The defendant was also convicted of two counts of assault and battery (on separate victims), G. L. c. 265, § 13A; those indictments were placed on file.
We do not use the victim’s actual name.
Whether this evidence ultimately was excluded, as discussed below, is a significant point. Although the Commonwealth objected when the matter was broached, no motion to strike was made. The judge did not strike the testimony sua sponte. In these circumstances, and because the testimony was, in fact, admissible (and should be admitted, if offered, at any retrial), we will treat the evidence as properly before the jury. See Commonwealth v. Depradine, 42 Mass. App. Ct. 401, 403 & n.2 (1997).
Our decision in this regard is motivated, at least in part, by the close connection between the omission of an implied consent instruction and another misstep (discussed infra) on defense counsel’s part in his examination of witnesses. In the interest of brevity, we view these errors collectively.
As noted, evidence of a prior conviction of larceny was admitted.
Although we ultimately conclude that the defendant has not carried his burden of persuasion on the issue of prejudice in this case, we pause to observe that by destroying potentially exculpatory evidence after a relatively short time — ninety days — the Commonwealth is taking unnecessary risk of dismissal or other, lesser sanctions. At least in situations where criminal charges ultimately result, the district attorney would be well advised to see that, to the extent reasonably possible, all pertinent physical evidence in the hands of police (or other agents of the executive branch) is preserved pending trial.

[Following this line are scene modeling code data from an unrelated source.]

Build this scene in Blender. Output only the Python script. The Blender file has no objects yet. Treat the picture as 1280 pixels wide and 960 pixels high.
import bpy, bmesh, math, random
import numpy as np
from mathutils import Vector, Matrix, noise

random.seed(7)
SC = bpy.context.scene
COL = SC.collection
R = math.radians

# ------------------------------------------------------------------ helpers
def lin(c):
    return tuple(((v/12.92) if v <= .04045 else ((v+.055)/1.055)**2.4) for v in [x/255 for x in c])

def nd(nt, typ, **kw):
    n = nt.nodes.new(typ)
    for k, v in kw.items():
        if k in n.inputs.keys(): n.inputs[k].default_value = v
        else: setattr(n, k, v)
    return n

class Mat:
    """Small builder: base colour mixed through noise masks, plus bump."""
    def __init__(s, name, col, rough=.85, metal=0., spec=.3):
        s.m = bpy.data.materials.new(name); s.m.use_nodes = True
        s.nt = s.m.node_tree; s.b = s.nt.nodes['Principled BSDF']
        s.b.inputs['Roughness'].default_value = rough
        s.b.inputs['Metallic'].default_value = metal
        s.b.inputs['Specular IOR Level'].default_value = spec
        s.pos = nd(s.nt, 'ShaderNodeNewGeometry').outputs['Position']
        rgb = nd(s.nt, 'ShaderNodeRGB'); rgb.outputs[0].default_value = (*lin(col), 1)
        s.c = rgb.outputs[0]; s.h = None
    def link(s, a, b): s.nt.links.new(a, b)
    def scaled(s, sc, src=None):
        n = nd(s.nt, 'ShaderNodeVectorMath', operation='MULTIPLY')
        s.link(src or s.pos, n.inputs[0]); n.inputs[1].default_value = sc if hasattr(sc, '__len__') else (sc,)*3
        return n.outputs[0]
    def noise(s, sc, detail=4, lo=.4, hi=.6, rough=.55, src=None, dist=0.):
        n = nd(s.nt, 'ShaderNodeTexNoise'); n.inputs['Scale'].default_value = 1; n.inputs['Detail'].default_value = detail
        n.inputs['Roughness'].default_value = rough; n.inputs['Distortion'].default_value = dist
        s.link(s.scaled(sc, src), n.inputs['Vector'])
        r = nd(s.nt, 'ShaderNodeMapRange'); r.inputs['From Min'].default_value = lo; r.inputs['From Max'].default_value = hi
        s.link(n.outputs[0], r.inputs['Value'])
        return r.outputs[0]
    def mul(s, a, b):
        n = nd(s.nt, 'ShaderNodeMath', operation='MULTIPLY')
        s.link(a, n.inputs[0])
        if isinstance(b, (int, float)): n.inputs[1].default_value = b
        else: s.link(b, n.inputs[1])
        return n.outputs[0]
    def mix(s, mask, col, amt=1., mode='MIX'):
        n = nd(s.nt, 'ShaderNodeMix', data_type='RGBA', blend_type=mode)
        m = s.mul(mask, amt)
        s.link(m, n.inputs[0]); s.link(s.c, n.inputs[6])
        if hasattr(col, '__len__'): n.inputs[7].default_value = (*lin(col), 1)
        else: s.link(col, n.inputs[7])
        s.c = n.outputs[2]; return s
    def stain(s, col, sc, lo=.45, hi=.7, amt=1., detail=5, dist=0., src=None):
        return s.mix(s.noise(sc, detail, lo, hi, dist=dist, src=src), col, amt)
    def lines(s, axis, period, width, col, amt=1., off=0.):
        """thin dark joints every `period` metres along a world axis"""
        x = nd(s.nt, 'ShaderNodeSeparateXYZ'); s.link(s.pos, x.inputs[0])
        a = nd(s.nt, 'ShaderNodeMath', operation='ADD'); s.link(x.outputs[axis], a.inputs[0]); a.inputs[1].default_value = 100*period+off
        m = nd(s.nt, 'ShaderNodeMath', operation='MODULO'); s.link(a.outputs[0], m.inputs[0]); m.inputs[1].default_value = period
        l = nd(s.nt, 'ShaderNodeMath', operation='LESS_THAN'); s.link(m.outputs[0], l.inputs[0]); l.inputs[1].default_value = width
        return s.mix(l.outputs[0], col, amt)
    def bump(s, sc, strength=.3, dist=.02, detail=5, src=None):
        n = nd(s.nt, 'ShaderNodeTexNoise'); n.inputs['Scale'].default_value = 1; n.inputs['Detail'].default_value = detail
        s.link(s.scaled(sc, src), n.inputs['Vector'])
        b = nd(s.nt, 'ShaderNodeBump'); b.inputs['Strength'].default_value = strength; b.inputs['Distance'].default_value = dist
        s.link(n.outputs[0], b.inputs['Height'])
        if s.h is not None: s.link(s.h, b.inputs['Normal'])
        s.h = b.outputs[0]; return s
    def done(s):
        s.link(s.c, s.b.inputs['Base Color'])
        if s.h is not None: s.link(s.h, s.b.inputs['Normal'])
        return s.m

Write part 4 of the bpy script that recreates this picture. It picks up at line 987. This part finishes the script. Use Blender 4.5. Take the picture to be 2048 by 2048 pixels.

At a time when information storage technology permits vast amounts of data to be archived cheaply, permanently, and compactly, there is no excuse *318for destroying electronic recordings (or any other evidence that may be stored on digital media) that hold any potential relevance to a criminal proceeding. The Commonwealth is hereby placed on notice that in subsequent cases we may not be so quick to deem destruction of the type of evidence lost here to be simply the result of benign housekeeping practices.